Mücadelenin en çalışkan ismi Halil idi. Sol tarafta oynadığı süre içerisinde çok etkili oldu. Topu aldı götürdü, ortalar yaptı, takımını gol pozisyonlarına soktu. Ama 30. dakikada Tamer Tuna tarafından sağa alındı, hücumdaki etkinliği oldukça azaldı. Buna rağmen Tamer hoca maç bitene kadar burada oynattı.

***

Ve müsabakanın en öne çıkan ismi: Tayfur Bingöl. Karşılaşmanın başlarında ceza alanı içerisinde 2 kere topa çok kötü vurdu. Hatta vuramadı bile. Bir pozisyonda da ceza alanı içerisinde yerden seken topu doğrudan kaleye göndermek yerine göğsüyle almak istedi, başaramadı. Kötü bir günündeydi. Kendi oyun sistemini değiştirdi ve garanti pas yapmaya başladı. Topu aldı, alır almaz boştaki bir arkadaşına attı, ileriye gitmeyi düşünmedi. Bunu ilk yarı bitmek üzereyken ve skor olarak gerideyken yapınca taraftarı tarafından ıslıklandı.
Tayfur tepkilerden çok etkilenmiş olsa gerek, ikinci yarıda da tutuktu. 'Beni oyundan çıkarın' diye bas bas bağırıyordu adeta. Çok değişik bir oyuncu. Topu kendisine çekiyor. Toplar sanki onda buluşuyor. Bunun sebebini orta saha oyuncularının top almaya gitmemesi ve hücuma Tayfur kadar gidilmemesine bağlanabilir.

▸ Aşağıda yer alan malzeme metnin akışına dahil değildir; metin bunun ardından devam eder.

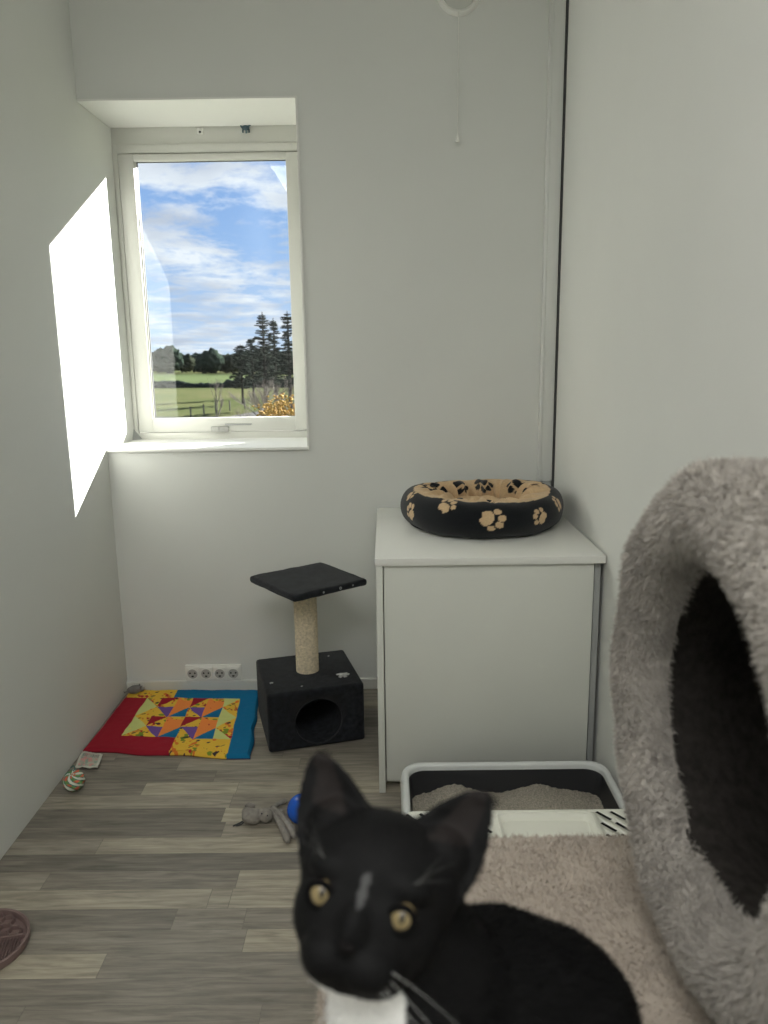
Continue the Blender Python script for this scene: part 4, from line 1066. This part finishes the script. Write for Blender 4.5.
sky = N_('ShaderNodeValToRGB'); e = sky.color_ramp.elements
e[0].position = 0; e[0].color = (.50, .64, .84, 1); e[1].position = 1; e[1].color = (.06, .15, .42, 1)
x = e.new(.12); x.color = (.30, .48, .80, 1); x = e.new(.32); x.color = (.13, .29, .68, 1)
lk(zp, sky.inputs[0])
mx = N_('ShaderNodeMix', data_type='RGBA'); lk(cl.outputs[0], mx.inputs['Factor']); lk(sky.outputs[0], mx.inputs['A']); lk(cc_.outputs[0], mx.inputs['B'])
bg = N_('ShaderNodeBackground', i_Strength=.95); lk(mx.outputs['Result'], bg.inputs[0]); wo = N_('ShaderNodeOutputWorld'); lk(bg.outputs[0], wo.inputs[0])

sd = bpy.data.lights.new('sun', 'SUN'); sd.energy = 27.0; sd.angle = math.radians(.5); sd.color = (1, .965, .91)
so = link(bpy.data.objects.new('sun', sd)); so['kind'] = 'helper'
sdir = Vector((-.955, -1.0, -.55)).normalized(); so.rotation_euler = sdir.to_track_quat('-Z', 'Y').to_euler(); so.location = (6, 8, 5)

# ------------------------------------------------------------------ camera
cd = bpy.data.cameras.new('camera'); cam = link(bpy.data.objects.new('camera', cd)); SC.camera = cam
cam.matrix_world = Matrix(((cr.x, cu.x, -fw.x, 0), (cr.y, cu.y, -fw.y, 0), (cr.z, cu.z, -fw.z, EYE), (0, 0, 0, 1)))
cd.sensor_fit = 'HORIZONTAL'; cd.sensor_width = 36; cd.lens = FPX/768*36; cd.clip_start = .02; cd.clip_end = 2000
cd.dof.use_dof = True; cd.dof.focus_distance = 2.3; cd.dof.aperture_fstop = 8.5
SC.view_settings.view_transform = 'Standard'; SC.view_settings.look = 'None'; SC.view_settings.gamma = 1; SC.view_settings.use_curve_mapping = False
SC.view_settings.exposure = 0.34
SC.cycles.max_bounces = 10; SC.cycles.diffuse_bounces = 7; SC.cycles.transparent_max_bounces = 12; SC.cycles.caustics_reflective = False; SC.cycles.caustics_refractive = False
SC.cycles.use_denoising = True; SC.cycles.sample_clamp_indirect = 4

Bir pozisyonda da ona pas verildi. Ama çevresinde 3 rakip oyuncu vardı. Zaten hatalarından oldukça etkilenmişti, heyecan yaptı, kaptırmamak için topu orta sahaya doğru attı. Orada da rakip oyuncu vardı. Topu aldı, kaleye ilerledi. Tehlikeli bir atak idi, gol olmadı. Taraftar yine tepki gösterdi. O da taraftara karşılık verdi. Tamer hoca inat etti, oyundan almadı. Daha sonra yine baskı altındayken pas atıldı. Zaten oyundan iyice kopmuştu. Defanstaki arkadaşına pas atmak istedi, rakip oyuncuya gitti. Birebir kalındı. Reis faul ile durdurunca 2. sarı kartını alıp, oyun dışı kaldı. Bu faul atışı gol getirdi.
İkinci yarıya hiç çıkarmaması gerekirdi. O kadar çok tepki aldı ki, hem yedek kulübesi hem de Halil taraftarı susturmaya çalıştı. Her topu ayağına aldığında ıslıklandı. 90. dakikada oyundan alındı ancak. Oysa Tamer Tuna ilk yarı soyunma odasına girildiğinde maça çıkarmaması gerekirdi.